On November 10th, 2019, diverse food leaders from the greater Grand Rapids area of Michigan came together to break down select obstacles behind the true cost of food.
Attendees broke out into five working groups and went through a series of exercises built to identify problems, reframe them as opportunities, concept many solutions, and then refine one.
After hearing stories from our featured guests, attendees discussed where their experiences overlapped and differed. They then chose a relevant HMW statement to focus on for the session to give their team a framework for innovative thinking.
This fast sketching exercise challenged attendees to sketch 8 distinct ideas in 8 minutes. It pushed them beyond their first idea and to generate a wide variety of solutions to their HMW statement.

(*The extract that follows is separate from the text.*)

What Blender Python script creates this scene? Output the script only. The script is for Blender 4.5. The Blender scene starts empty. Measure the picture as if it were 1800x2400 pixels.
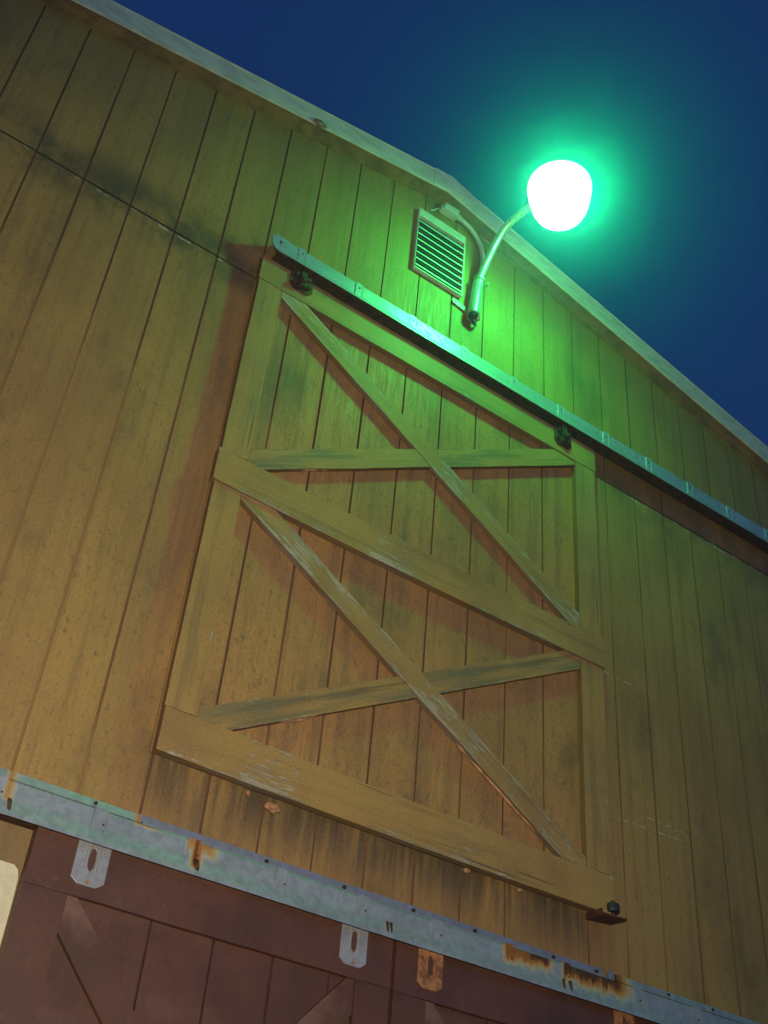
import bpy, bmesh, math, random
from mathutils import Vector, Matrix, noise
from mathutils.geometry import tessellate_polygon
random.seed(7)
sc = bpy.context.scene
COL = sc.collection

# ------------------------------------------------------------------ materials
class G:
    """small node graph builder"""
    def __init__(s, name):
        s.m = bpy.data.materials.new(name); s.m.use_nodes = True
        s.t = s.m.node_tree; s.n = s.t.nodes; s.l = s.t.links; s.n.clear()
        s.out = s.n.new('ShaderNodeOutputMaterial'); s.b = s.n.new('ShaderNodeBsdfPrincipled')
        s.l.new(s.b.outputs[0], s.out.inputs['Surface'])
        tc = s.n.new('ShaderNodeTexCoord'); s.obj = tc.outputs['Object']; s.tc = tc
        sx = s.n.new('ShaderNodeSeparateXYZ'); s.l.new(s.obj, sx.inputs[0]); s.x, s.y, s.z = sx.outputs
    def inp(s, node, k, v):
        if isinstance(v, bpy.types.NodeSocket): s.l.new(v, node.inputs[k])
        elif isinstance(v, (tuple, list)) and len(v) == 3 and node.inputs[k].type == 'RGBA': node.inputs[k].default_value = (*v, 1)
        else: node.inputs[k].default_value = v
    def set(s, k, v): s.inp(s.b, k, v)
    def math(s, op, a, b=0.0, c=None, clamp=False):
        n = s.n.new('ShaderNodeMath'); n.operation = op; n.use_clamp = clamp
        s.inp(n, 0, a); s.inp(n, 1, b)
        if c is not None: s.inp(n, 2, c)
        return n.outputs[0]
    def mul(s, a, b): return s.math('MULTIPLY', a, b)
    def add(s, a, b): return s.math('ADD', a, b)
    def ramp(s, v, lo, hi, o0=0.0, o1=1.0):
        n = s.n.new('ShaderNodeMapRange'); n.interpolation_type = 'SMOOTHSTEP'
        s.inp(n, 'Value', v)
        for k, q in (('From Min', lo), ('From Max', hi), ('To Min', o0), ('To Max', o1)): n.inputs[k].default_value = q
        return n.outputs[0]
    def band(s, v, a, b, c, d):      # 0 below a, 1 from b to c, 0 above d
        return s.mul(s.ramp(v, a, b), s.ramp(v, c, d, 1, 0))
    def noise(s, scale=(1, 1, 1), f=1.0, det=3.0, rough=.55, off=(0, 0, 0)):
        mp = s.n.new('ShaderNodeMapping'); mp.inputs['Scale'].default_value = scale; mp.inputs['Location'].default_value = off
        s.l.new(s.obj, mp.inputs[0]); n = s.n.new('ShaderNodeTexNoise')
        n.inputs['Scale'].default_value = f; n.inputs['Detail'].default_value = det; n.inputs['Roughness'].default_value = rough
        s.l.new(mp.outputs[0], n.inputs['Vector']); return n.outputs['Fac']
    def mix(s, f, a, b):
        n = s.n.new('ShaderNodeMix'); n.data_type = 'RGBA'
        s.inp(n, 0, f); s.inp(n, 6, a); s.inp(n, 7, b); return n.outputs[2]
    def bump(s, h, strength=.3, dist=.002):
        n = s.n.new('ShaderNodeBump'); n.inputs['Strength'].default_value = strength; n.inputs['Distance'].default_value = dist
        s.l.new(h, n.inputs['Height']); s.l.new(n.outputs[0], s.b.inputs['Normal'])

TAN = (.355, .218, .064)
TAN_D = (.27, .158, .052)
DIRT = (.085, .070, .040)
GREYWOOD = (.44, .41, .33)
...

Attendees decided to either build out a business model canvas and think through how their solution generated during Crazy 8’s could sustain itself or a journey map of key moments in the user’s experience with their solution, from how they learn about it to how they become regular users.
Solution: A multifaceted media campaign to educate various audiences on the role of food on health, economy, affordability, climate change and flavor/taste. This campaign would be pushed out through different channels that are accessible through social and paper based mediums and strengthened through partnerships with large organizations like Spectrum Health and Community Food Ambassadors.
Solution: To engage children in culturally diverse cooking methods, representative of diverse cultural communities—including refugee communities—using local ingredients. Classes should focus on more simple, user friendly recipes and engage the parents.
Solution: To create a community based ‘train the trainer’ program to train people within communities to lead initiatives to introduce people to food that is ethical, equitable, and environmentally sustainable. The program would involve training members of the community to organize cooking demonstrations, community dinners, introductions to local food leaders, farmers market tours (plus farmers market 101 classes to prep for the ins and outs), and other classes. Those members of the community could then train others, creating a significant ripple effect.
Solution: A free (sign-up required) cooking demonstration at farmer’s markets that consists of several components. It would open with an introduction to the ingredient, comparing conventional and farmer’s market ingredients, both visually and with a blind taste test. A recipe would be taught in-person with the opportunity and incentive to purchase those ingredients from the farmer. The demo would include a local chef, nutritionist, and the farmer, all as resources to share pieces on the value of the products and dish.
Developing replicable, community-based educational events
Ruminate’s Community Engagement Coordinator, Sam Stroebel, is working with our research team to develop and test-run events in 2020. If you would like to share more thoughts on ideas and collaboration, please reach out to her at sam@letsruminate.org.
Developing an educational media campaign
We hear you! Our research team has been gathering information to build off of and learn from existing campaigns throughout 2019. This will be a core project of ours in 2020. We’re excited by ideas of leveraging cross-industry partnerships and tailoring one campaign to different audiences. We’ll be reaching out in early 2020 to engage partners in this effort.